Siegel cites dynamicist Jean Luc Margot’s 2015 schematic to emphasize a dividing line between planets and non-planets based on orbit clearing. However, Margot’s graph is clearly based on a 2002 paper by Alan Stern and Harold Levison that acknowledged a distinction between objects that gravitationally dominate their orbits and those that do not but never used that distinction to determine the latter are not planets.

Take a look at Margot’s graph, and notice the similarity to the one by Stern and Levison below it:






With the exception of Eris, which had not yet been discovered when Stern and Levison’s paper was published, and the latter’s inclusion of Earth’s Moon, Margot’s dividing line is essentially the same as that of Stern and Levison, who designated objects above the line as “uber planets” and those below it as “unter planets” but never said the latter were not planets at all.

Scientifically, we can recognize this division without precluding those below the line from being considered planets. How? By recognizing that some planets gravitationally dominate their orbits while others do not. The former are called classical planets while the latter are called dwarf planets. Both, based on their intrinsic properties, fall under the broader umbrella of “planets.”

The IAU definition is insufficient in that it puts location over an object’s intrinsic properties. Maybe what we need is a planetary classification system that incorporates both intrinsic and extrinsic properties. Redesignating dwarf planets as a subclass of planets is an easy way to move in that direction. Some scientists have considered establishing a planetary classification system similar to the Herszprung Russell Diagram for stars or to the Star Trek system, that establishes multiple planet subcategories based on both an object’s intrinsic properties and location.

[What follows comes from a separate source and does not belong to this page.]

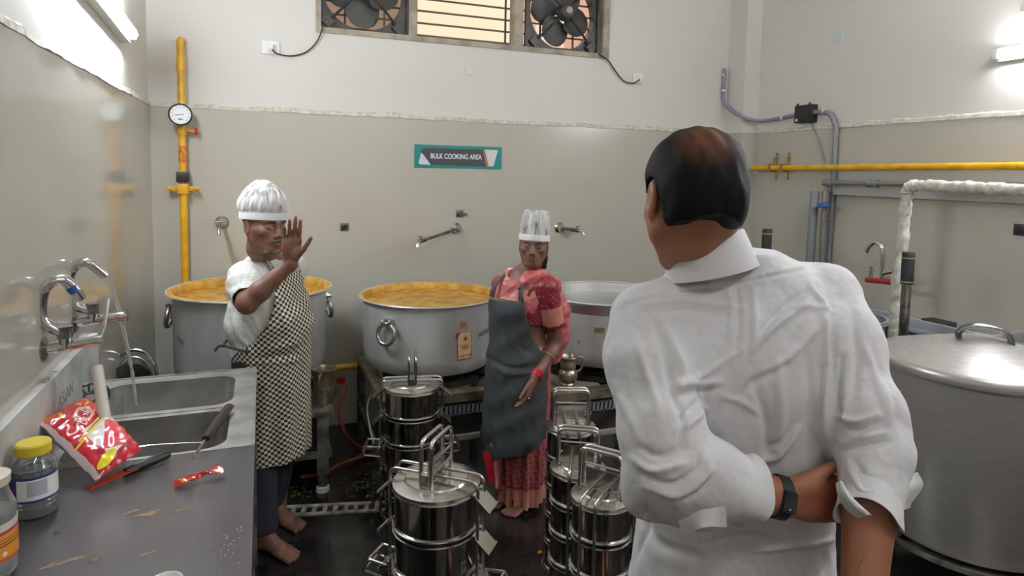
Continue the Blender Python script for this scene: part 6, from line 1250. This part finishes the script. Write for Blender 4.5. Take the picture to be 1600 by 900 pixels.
# apron
ck = mat('checked_apron_cloth', (206, 200, 176), .75); n = ck.node_tree.nodes; l = ck.node_tree.links; uvn = n.new('ShaderNodeTexCoord'); mp = n.new('ShaderNodeMapping'); mp.inputs['Rotation'].default_value = (0, 0, R(4)); cx_ = n.new('ShaderNodeTexChecker'); cx_.inputs['Scale'].default_value = 1/.0125; cx_.inputs['Color1'].default_value = lin((206, 200, 176)); cx_.inputs['Color2'].default_value = lin((34, 34, 36)); l.new(uvn.outputs['UV'], mp.inputs[0]); l.new(mp.outputs[0], cx_.inputs[0]); l.new(cx_.outputs[0], n['Principled BSDF'].inputs['Base Color'])
sa_ = SD()
def apm(th, z, a, b): return .006*np.sin(th*9+z*6)*np.clip((.95-z)*2, 0, 1)+.003*np.sin(z*60+th*3)*(z > .85)
sa_.loft(oB, hB, [(.385, .0, .03, .175, .145), (.55, 0, .025, .176, .15), (.75, 0, .02, .178, .16), (.88, 0, .015, .182, .168), (.95, 0, .02, .182, .175), (1.03, 0, .03, .184, .168), (1.14, 0, .015, .182, .142), (1.24, 0, .01, .172, .122), (1.30, 0, .005, .15, .105)], .01, mod=apm)
def apc(x, y, z):
    a = (x-bx)*rB[0]+(y-by)*rB[1]; b = (x-bx)*fB[0]+(y-by)*fB[1]; th = np.abs(np.arctan2(a, b)); z_ = z+0*x; lim = np.interp(z_.ravel(), [.39, .84, .90, .95, 1.02, 1.1, 1.22], [1.75, 1.9, 1.75, 1.25, .92, .74, .60]).reshape(z_.shape); d1 = (th-lim)*.15
    inner = .72-(np.sqrt((a/.19)**2+(b/.15)**2)); return np.maximum(np.maximum(d1, z_-1.235-.02*np.cos(th)), inner*.15)
sa_.cut(apc)
def apuv(co):
    d = co-V3(bx, by, 0); a, b_ = d@rB, d@fB; th = np.arctan2(a, b_); return np.stack([th*.17, co[:, 2]], 1)
FA = [([(395, 562), (430, 558), (482, 552)], 4, -.007), ([(385, 566), (430, 566), (480, 562)], 4, .006), ([(420, 545), (450, 540), (484, 530)], 4, .005), ([(440, 480), (450, 520), (470, 550)], 6, .005), ([(430, 600), (425, 650), (420, 715)], 8, -.008), ([(455, 600), (455, 660), (450, 715)], 8, .008), ([(472, 600), (470, 650), (462, 710)], 6, -.006)]
fa_ = folds(FA); sdobj('apron', sa_, (bx-.27, by-.27, .38), (bx+.27, by+.27, 1.30), .0042, ck, tB, disp=lambda co, N: fa_(co, N)+.0015*nz(co, 45), uv=apuv)
strapm = mat('strap_check', (60, 58, 54), .8, c2=(190, 184, 164), nscale=160, namt=(.48, .52))
for q in (1, -1):
    b = BM(); P = smooth_path([LB(q*.075, .125, 1.235), LB(q*.085, .09, 1.29), LB(q*.08, .045, 1.335), LB(q*.065, -.01, 1.368), LB(q*.045, -.055, 1.365), LB(0, -.07, 1.36)], 6); tube(b, P, .0085, 8, flat=(tuple(fB*.6+V3(0, 0, .8)), .35)); obj('neck_strap', b, strapm, tB)
b = BM(); w0 = LB(.175, -.06, .915); tube(b, smooth_path([LB(.19, .05, .92), LB(.19, -.03, .925), LB(.15, -.115, .93), LB(.0, -.16, .935), LB(-.15, -.115, .93)], 6), .006, 8); tube(b, smooth_path([LB(.17, -.085, .925), LB(.2, -.1, .93), LB(.215, -.11, .91)], 5), .006, 8); obj('waist_tie', b, mat('dark_tie', (44, 44, 46), .8), tB)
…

As for the hypothetical Planet X possibly lurking in the outer solar system, its discovery, mass, and orbital parameters do not change anything about Pluto or dwarf planets. Finding such a world would actually strengthen the position of those who recognize our solar system can and does have many planets.

Advocates of a geophysical planet definition do not need to “move on” or be patronized with statements telling them to do so.

All scientists—unless they just arrived from Vulcan—have biases and opinions. Good science is about acknowledging the difference between fact and interpretation, not imposing interpretation on the world and calling it fact. That is a disservice to everyone.

1 comment:

fcsuper said...

For me, it seems the idea of what is and is not a planet for many is rooted in the Astrology origins of Astronomy. They want to protect the term "planet" based on old world views. We need criteria that removes ourselves from the need to maintain the status quo established by ancient superstitions. We need well-defined classifications that work regardless to emotional connections. Is Pluto a planet? Why not. It actually has more in common with Earth than Jupiter does. The current IAU rules were designed to preclude Pluto from being a planet, even as they use the term planet within its classification. It's nonsensical.